§ Stated problem
In the listing below, find the line holding "Recreate this scene as a Blender Python (bpy) script. The" and the line holding "return (f(r), f(g), f(b), 1.0)". Write out those two lines and all lines between, exactly, and nothing more.
··· Dataset records ···
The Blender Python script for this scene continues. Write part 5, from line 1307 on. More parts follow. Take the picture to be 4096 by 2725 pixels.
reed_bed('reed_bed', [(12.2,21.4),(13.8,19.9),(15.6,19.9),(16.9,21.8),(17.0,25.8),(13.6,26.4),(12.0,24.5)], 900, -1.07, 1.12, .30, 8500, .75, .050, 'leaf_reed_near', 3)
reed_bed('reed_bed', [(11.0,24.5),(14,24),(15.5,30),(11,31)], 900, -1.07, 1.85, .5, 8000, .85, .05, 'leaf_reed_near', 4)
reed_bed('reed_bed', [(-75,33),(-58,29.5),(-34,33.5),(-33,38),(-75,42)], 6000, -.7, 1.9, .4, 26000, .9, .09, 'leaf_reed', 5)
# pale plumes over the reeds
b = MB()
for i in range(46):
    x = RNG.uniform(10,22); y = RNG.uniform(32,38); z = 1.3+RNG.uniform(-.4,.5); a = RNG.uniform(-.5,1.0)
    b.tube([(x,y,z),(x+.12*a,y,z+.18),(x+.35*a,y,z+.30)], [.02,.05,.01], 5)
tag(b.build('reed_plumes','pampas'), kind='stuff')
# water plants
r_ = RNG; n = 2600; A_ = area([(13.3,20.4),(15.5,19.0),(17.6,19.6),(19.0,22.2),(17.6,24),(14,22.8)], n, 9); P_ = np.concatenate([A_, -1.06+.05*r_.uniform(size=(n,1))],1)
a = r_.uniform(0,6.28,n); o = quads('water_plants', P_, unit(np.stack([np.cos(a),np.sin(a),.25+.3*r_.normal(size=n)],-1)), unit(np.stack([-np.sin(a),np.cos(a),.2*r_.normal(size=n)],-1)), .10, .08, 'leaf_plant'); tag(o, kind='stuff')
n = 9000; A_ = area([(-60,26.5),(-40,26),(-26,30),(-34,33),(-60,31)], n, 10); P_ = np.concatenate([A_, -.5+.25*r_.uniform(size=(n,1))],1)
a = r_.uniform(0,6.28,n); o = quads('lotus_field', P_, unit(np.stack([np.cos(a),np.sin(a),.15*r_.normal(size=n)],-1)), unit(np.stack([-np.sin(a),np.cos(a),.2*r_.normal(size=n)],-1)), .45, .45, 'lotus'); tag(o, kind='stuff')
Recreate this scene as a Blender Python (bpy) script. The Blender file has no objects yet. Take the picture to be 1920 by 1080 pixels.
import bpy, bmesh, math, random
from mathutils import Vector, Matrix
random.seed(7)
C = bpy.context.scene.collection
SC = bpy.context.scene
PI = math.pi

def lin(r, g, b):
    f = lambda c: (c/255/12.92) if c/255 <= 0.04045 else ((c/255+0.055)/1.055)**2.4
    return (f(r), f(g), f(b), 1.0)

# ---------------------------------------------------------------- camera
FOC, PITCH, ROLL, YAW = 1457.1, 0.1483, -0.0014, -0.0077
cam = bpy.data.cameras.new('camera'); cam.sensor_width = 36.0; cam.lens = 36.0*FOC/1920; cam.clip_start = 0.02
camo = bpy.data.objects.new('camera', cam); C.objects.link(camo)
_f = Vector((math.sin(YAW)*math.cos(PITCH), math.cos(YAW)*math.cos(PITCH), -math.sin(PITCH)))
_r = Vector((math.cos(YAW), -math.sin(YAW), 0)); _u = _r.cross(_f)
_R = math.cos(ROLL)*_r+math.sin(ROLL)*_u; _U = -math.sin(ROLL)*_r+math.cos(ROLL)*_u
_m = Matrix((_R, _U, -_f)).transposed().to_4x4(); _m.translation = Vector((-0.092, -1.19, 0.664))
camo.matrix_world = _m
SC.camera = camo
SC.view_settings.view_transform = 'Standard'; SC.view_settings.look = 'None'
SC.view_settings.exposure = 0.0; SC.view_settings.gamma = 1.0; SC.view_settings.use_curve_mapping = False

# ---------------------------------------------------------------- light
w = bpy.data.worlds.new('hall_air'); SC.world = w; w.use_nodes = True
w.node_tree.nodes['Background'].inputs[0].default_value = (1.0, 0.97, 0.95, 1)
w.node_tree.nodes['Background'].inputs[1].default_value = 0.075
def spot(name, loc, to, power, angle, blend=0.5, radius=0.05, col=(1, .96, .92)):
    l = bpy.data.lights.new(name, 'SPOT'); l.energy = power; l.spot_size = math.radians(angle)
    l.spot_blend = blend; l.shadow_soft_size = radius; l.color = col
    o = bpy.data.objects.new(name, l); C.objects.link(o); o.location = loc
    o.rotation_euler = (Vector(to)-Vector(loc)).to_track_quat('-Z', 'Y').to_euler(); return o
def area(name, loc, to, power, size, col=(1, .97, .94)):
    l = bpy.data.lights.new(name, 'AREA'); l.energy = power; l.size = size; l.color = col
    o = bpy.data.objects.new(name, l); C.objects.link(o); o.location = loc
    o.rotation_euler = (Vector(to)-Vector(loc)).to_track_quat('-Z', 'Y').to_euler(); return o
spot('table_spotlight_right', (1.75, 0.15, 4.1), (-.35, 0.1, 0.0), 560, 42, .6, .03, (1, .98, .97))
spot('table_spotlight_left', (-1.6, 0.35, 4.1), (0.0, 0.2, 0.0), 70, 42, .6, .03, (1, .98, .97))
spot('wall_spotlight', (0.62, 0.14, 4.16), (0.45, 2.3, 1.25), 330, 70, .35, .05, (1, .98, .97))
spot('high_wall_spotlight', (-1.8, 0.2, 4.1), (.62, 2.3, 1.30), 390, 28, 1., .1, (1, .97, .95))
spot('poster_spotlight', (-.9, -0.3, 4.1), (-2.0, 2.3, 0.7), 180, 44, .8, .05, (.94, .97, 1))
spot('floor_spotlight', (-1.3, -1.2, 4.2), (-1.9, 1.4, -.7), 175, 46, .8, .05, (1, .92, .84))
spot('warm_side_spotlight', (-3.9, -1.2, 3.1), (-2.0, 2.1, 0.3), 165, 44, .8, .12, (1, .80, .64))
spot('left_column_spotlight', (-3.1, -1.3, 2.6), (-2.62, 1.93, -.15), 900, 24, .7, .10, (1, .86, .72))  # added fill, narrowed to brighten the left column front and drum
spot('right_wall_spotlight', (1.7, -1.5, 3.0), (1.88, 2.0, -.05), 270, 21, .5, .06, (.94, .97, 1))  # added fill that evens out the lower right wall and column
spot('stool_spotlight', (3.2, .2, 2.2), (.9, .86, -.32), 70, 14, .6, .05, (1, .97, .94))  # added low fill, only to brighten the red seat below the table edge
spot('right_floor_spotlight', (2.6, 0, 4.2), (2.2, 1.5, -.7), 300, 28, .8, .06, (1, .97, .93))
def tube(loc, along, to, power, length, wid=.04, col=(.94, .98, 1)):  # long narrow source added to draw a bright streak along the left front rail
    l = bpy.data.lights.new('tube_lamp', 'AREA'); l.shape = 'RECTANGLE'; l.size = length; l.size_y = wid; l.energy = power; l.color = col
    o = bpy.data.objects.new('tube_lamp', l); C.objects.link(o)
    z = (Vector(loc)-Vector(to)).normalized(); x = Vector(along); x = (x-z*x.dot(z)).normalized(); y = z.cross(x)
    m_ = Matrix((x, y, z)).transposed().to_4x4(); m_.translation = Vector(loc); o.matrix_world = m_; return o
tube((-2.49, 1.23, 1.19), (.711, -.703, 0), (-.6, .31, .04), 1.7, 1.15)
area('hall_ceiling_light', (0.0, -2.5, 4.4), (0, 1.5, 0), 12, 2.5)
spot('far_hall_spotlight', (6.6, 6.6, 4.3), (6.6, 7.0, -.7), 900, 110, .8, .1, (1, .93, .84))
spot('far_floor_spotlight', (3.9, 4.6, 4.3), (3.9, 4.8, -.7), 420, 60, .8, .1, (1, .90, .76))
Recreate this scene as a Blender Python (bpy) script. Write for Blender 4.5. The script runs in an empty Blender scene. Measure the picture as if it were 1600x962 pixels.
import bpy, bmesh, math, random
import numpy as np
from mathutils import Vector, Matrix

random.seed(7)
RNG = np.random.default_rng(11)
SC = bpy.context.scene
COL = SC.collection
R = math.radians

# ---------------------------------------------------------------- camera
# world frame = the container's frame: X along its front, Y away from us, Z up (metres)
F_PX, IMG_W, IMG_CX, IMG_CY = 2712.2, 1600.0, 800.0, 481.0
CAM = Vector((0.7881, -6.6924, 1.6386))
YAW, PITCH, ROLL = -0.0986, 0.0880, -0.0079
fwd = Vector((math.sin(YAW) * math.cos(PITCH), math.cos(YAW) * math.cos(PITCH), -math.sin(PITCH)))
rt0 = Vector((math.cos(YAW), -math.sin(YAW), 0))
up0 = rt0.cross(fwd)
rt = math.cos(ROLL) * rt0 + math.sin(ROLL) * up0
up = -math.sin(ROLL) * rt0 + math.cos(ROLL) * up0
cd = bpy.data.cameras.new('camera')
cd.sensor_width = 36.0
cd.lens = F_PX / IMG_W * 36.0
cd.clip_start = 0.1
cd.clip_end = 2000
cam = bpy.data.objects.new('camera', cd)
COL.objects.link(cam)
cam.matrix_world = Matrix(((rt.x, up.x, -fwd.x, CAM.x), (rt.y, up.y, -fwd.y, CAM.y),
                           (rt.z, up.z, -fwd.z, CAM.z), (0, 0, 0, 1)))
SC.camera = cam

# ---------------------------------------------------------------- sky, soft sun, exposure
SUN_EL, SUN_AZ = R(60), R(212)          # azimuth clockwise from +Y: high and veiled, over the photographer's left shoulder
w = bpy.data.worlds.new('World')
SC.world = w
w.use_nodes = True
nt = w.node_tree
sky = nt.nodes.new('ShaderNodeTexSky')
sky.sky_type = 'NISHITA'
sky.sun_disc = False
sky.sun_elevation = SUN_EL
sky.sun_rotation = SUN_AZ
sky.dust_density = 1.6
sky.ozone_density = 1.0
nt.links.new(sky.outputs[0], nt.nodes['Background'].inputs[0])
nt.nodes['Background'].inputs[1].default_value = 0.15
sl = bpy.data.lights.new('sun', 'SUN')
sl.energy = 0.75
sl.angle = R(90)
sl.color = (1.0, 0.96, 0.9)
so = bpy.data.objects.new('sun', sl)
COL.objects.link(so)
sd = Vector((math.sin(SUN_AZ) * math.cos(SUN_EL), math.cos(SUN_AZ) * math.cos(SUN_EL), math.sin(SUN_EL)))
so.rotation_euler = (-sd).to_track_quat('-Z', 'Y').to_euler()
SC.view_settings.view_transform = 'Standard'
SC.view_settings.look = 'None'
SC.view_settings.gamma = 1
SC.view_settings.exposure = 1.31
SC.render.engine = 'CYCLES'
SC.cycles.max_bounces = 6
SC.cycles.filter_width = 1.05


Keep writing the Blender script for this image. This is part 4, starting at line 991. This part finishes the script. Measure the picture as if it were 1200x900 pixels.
···
§ Result of the exercise
Recreate this scene as a Blender Python (bpy) script. The Blender file has no objects yet. Take the picture to be 1920 by 1080 pixels.
import bpy, bmesh, math, random
from mathutils import Vector, Matrix
random.seed(7)
C = bpy.context.scene.collection
SC = bpy.context.scene
PI = math.pi

def lin(r, g, b):
    f = lambda c: (c/255/12.92) if c/255 <= 0.04045 else ((c/255+0.055)/1.055)**2.4
    return (f(r), f(g), f(b), 1.0)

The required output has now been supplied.